DATA EXTRACT:
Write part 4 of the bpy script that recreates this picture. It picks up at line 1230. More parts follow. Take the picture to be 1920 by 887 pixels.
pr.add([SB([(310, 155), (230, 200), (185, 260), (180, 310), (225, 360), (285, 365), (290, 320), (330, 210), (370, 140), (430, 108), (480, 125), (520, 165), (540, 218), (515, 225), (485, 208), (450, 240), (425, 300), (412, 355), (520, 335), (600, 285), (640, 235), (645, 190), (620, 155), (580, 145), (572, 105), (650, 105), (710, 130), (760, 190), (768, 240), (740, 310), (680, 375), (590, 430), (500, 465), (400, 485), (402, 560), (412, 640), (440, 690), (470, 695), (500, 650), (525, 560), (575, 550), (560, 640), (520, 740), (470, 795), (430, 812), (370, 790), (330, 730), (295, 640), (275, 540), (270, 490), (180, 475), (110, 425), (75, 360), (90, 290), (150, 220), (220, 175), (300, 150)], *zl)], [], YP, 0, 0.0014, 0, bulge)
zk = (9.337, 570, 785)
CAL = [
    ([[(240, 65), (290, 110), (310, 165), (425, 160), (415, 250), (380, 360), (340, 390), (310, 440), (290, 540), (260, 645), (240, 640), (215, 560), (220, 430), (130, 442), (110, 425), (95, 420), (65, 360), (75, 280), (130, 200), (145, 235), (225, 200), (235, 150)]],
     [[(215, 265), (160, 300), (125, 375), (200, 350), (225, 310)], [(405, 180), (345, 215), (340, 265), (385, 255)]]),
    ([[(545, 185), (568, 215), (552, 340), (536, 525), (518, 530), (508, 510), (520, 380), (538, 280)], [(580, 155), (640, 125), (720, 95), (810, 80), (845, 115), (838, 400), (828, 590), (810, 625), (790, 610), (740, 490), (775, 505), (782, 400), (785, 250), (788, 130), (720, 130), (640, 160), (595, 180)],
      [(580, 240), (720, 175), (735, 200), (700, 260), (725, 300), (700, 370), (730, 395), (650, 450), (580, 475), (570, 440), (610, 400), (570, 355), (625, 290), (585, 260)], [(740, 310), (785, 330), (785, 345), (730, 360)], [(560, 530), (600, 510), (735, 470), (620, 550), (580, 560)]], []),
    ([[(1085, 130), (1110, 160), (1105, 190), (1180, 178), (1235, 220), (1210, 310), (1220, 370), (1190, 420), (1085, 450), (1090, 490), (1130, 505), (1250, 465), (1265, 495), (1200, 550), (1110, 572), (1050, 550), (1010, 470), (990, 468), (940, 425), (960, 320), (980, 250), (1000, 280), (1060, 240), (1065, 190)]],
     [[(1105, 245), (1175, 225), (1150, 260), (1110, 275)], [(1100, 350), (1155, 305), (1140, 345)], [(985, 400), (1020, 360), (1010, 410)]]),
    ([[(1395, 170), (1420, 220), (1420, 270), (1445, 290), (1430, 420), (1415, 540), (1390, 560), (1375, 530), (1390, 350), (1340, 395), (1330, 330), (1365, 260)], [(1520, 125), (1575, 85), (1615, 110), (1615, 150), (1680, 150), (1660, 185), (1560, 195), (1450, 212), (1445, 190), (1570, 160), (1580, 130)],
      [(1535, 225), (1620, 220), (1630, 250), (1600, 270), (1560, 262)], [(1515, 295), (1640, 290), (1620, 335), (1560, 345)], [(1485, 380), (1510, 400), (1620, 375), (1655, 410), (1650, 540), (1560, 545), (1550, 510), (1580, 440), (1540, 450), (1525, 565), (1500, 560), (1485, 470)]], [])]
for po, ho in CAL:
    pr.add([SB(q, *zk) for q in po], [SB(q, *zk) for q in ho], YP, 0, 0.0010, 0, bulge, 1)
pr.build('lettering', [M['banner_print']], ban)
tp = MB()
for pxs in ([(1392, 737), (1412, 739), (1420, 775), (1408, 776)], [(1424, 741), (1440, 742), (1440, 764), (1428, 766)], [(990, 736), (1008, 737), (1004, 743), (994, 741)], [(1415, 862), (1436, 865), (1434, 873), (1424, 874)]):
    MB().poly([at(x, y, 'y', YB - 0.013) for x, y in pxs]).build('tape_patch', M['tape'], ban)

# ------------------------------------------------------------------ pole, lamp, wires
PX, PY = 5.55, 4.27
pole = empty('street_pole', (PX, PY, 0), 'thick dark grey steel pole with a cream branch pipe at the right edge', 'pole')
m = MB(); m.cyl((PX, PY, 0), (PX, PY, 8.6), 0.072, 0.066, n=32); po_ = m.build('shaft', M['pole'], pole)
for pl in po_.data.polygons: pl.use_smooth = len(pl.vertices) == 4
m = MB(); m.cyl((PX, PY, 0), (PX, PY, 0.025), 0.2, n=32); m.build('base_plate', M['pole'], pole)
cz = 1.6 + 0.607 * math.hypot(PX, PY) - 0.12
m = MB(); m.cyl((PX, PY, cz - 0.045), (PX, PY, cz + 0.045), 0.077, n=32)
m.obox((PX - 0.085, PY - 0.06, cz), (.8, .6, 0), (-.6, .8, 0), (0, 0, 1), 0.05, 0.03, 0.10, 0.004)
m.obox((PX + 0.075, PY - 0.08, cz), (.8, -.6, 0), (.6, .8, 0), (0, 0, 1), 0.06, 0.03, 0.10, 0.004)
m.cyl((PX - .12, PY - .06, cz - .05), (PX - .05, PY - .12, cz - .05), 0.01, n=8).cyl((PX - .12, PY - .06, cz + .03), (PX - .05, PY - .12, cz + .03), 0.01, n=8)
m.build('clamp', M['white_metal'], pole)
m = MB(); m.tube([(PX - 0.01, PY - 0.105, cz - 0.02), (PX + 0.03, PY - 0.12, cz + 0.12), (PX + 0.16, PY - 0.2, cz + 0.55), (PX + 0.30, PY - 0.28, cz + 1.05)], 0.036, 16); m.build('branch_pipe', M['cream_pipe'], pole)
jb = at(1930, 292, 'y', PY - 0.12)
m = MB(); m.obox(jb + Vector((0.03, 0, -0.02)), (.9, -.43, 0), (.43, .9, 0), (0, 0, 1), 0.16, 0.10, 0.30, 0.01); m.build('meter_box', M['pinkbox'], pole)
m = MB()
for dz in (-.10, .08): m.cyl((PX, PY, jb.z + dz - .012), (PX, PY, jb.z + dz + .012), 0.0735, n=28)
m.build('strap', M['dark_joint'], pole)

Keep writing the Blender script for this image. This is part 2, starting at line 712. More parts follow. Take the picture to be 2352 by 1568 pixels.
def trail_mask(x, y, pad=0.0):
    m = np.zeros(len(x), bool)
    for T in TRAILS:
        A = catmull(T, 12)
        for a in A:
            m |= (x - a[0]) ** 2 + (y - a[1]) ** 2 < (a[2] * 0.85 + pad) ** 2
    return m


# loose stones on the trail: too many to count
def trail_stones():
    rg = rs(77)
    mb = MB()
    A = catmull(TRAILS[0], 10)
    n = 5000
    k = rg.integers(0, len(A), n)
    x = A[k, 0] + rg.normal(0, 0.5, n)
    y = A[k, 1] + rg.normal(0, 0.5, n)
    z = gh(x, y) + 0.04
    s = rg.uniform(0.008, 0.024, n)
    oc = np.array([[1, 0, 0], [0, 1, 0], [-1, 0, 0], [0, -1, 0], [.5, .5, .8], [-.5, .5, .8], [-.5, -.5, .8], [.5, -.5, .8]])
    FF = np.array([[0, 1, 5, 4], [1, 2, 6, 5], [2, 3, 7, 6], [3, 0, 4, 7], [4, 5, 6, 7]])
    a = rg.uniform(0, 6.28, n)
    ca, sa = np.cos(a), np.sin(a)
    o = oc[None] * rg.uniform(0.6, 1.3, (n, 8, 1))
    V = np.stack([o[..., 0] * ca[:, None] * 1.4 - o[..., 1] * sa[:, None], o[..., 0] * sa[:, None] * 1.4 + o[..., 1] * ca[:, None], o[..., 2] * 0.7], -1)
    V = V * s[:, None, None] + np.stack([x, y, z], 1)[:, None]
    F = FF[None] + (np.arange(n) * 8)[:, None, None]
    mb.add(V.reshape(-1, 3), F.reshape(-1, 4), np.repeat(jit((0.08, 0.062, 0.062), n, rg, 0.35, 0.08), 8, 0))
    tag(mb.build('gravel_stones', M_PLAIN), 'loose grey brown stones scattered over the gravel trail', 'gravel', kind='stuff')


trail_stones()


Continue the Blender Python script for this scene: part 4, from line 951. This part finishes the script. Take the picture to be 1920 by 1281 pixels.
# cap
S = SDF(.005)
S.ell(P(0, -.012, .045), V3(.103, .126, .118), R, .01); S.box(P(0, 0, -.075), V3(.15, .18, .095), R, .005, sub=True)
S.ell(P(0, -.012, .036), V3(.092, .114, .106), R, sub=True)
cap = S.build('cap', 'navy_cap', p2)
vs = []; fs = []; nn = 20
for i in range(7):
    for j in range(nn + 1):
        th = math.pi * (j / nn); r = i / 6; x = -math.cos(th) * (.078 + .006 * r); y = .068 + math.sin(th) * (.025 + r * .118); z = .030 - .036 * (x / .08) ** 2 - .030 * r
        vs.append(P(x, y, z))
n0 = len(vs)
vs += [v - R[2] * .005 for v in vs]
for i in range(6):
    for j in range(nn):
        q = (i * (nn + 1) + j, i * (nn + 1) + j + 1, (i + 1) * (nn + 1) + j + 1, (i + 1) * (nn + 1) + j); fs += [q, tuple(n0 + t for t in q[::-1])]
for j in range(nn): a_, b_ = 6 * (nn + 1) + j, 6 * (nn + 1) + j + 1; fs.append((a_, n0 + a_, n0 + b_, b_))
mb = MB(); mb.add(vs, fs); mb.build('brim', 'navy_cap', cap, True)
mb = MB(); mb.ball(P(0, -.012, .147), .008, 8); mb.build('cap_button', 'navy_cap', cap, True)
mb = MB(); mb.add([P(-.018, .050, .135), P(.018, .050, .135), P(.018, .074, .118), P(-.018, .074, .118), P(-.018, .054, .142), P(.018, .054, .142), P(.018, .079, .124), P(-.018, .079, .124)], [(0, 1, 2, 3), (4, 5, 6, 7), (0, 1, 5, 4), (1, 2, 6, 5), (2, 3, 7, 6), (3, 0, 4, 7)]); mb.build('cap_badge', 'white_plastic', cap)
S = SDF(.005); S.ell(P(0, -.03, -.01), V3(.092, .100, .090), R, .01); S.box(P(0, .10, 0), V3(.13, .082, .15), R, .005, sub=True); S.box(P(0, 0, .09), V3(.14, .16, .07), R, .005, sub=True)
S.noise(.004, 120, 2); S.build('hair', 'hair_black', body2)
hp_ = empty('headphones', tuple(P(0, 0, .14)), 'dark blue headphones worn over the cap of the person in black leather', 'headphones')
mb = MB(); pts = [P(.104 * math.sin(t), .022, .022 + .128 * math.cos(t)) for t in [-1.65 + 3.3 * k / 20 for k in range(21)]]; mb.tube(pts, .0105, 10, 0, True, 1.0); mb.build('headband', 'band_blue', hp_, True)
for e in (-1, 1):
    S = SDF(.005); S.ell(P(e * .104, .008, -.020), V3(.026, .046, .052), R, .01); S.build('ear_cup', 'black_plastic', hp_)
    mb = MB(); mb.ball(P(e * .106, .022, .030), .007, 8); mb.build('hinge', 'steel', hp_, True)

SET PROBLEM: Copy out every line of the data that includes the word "follow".

TASK RESPONSE:
Write part 4 of the bpy script that recreates this picture. It picks up at line 1230. More parts follow. Take the picture to be 1920 by 887 pixels.
Keep writing the Blender script for this image. This is part 2, starting at line 712. More parts follow. Take the picture to be 2352 by 1568 pixels.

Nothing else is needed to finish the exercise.